Reputation: 13
This is the server.c code
/*
* socket demonstrations:
* this is the server side of a "unix domain" socket connection
*/
#include <stdio.h>
#include <string.h>
#include <unistd.h>
#include <sys/types.h>
#include <sys/socket.h>
#include <sys/un.h>
int main()
{
int fd, clientfd;
int len;
socklen_t size;
char buf[80];
struct sockaddr_un r, q;
/*
* create a "socket", like an outlet on the wall -- an endpoint for a
* connection
*/
if ((fd = socket(AF_UNIX, SOCK_STREAM, 0)) < 0) {
perror("socket"); /* (there's no file name to put in as argument
* to perror... so for lack of anything better,
* the syscall name is the usual choice here) */
return(1);
}
/* "unix domain" -- rendezvous is via a name in the unix filesystem */
memset(&r, '\0', sizeof r);
r.sun_family = AF_UNIX;
strcpy(r.sun_path, "/tmp/something");
/*
* "binding" involves creating the rendezvous resource, in this case the
* socket inode (a new kind of "special file"); then the client can
* "connect" to that.
*/
if (bind(fd, (struct sockaddr *)&r, sizeof r)) {
perror("bind");
return(1);
}
/*
* The "listen" syscall is required.
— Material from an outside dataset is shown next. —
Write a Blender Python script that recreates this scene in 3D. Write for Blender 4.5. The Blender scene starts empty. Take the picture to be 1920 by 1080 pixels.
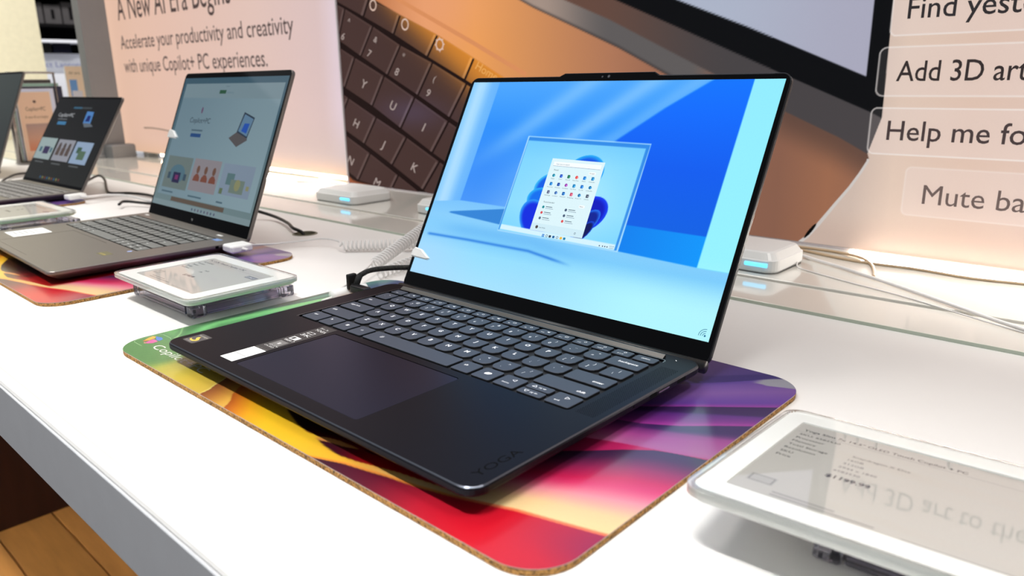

It says the length of the queue for
* incoming connections which have not yet been "accepted".
* 5 is a suitable value for your assignment four.
* It is not a limit on the number of people you are talking to; it's just
* how many can do a connect() before you accept() them.
*/
if (listen(fd, 5)) {
perror("listen");
return(1);
}
/* process client requests (usually in a loop) */
/*
* The accept() syscall accepts a connection and gives us a new socket
* file descriptor for talking to that client. We can read and write the
* socket. Other than that it functions much like a pipe.
*/
size = sizeof q;
if ((clientfd = accept(fd, (struct sockaddr *)&q, &size)) < 0) {
perror("accept");
return(1);
}
/*
* Usually we'd have a more complex protocol than the following, but
* in this case we're just reading one line or so and outputting it.
*/
if ((len = read(clientfd, buf, sizeof buf - 1)) < 0) {
perror("read");
return(1);
}
/* The read is raw bytes. This turns it into a C string. */
buf[len] = '\0';
printf("The other side said: \"%s\"\n", buf);
/*
* Closing the socket makes the other side see that the connection is
* dropped. It's how you "hang up".
*/
close(clientfd);
/*
* A unix domain socket binding is reclaimed upon process exit, but the
* inode is not. You have to unlink (delete) it.
*/
close(fd);
unlink("/tmp/something");
return(0);
}
The code is correct it just keeps going to the perror("bind"), I know all the available ports but I don't know where to change this code. For simplicity if i ran this code with on linux
./server.c
bind: Address already in use
is what i'd get. It would go straight to the first beginning lines and exits because the port is already in use
Upvotes: 0
Views: 504
Reputation: 619
Call unlink("/tmp/something")
before binding, your closing unlink
call might not be called if a return or exception occurs beforehand.